Military Escalation in Wargames and Tabletop Exercises

Military escalation

The ability of states to impose their wills on other nations by escalating the intensity and geographic scope of conflict is central to deterrence, conflict termination, and the achievement of desirable post-conflict status quos. Unfortunately, for at least two generations, uniformed officers and civilian policymakers have been taught to think of escalation in an exclusively negative light. This view, if it persists, may create real problems when it comes to not only pre-conflict deterrence but also during crises and conflicts.

Military escalation, in its various forms, has been present since the earliest days of warfare and includes both the actions that increase warfare’s intensity or geographic scope and their effects. These can range from an immediate action that affects the battleground to a long-term decision such as the use of manpower escalation in the form of conscription.
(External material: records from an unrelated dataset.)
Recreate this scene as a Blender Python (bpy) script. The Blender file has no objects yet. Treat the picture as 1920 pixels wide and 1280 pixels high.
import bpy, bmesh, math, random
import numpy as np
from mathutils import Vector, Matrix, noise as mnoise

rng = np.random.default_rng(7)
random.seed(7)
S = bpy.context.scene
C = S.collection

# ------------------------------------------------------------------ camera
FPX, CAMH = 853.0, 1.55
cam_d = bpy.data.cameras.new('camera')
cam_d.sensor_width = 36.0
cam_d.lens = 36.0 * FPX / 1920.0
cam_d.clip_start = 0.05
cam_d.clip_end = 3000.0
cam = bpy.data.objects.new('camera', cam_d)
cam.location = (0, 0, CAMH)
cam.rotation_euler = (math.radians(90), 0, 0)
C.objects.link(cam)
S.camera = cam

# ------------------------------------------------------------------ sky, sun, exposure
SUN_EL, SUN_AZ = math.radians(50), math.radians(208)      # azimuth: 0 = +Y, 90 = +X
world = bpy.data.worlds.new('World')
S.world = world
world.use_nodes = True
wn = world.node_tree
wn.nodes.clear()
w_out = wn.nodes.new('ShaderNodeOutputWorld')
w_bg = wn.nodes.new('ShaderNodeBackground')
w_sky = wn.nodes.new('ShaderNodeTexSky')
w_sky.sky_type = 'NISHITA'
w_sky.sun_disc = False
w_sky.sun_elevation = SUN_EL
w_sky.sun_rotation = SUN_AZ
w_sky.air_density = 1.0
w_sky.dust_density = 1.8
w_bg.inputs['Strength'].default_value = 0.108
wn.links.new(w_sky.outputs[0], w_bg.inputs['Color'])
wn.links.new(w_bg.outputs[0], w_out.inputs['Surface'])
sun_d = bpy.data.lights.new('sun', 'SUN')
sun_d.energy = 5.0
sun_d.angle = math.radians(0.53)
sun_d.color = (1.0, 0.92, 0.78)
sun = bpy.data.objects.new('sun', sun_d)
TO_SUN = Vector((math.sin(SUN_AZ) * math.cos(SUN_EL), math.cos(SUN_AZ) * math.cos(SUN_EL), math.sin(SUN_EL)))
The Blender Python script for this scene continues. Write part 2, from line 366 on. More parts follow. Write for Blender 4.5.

The development of nuclear weapons brought the escalation of war to its most extreme level with the ability to destroy whole cities and possibly civilization itself.

Often, escalation in practice and during wargames and tabletop exercises is not a conscious, deliberate decision but rather the result of a series of unintended consequences. It is also the product of a complex set of dynamic interactions between competing stakes, limits, and objectives and, in some cases, revisionist powers that are willing to accept risk in order to overturn an existing order they find intolerable. In these circumstances, the offer of an offramp during a conflict can have disastrous in-game results.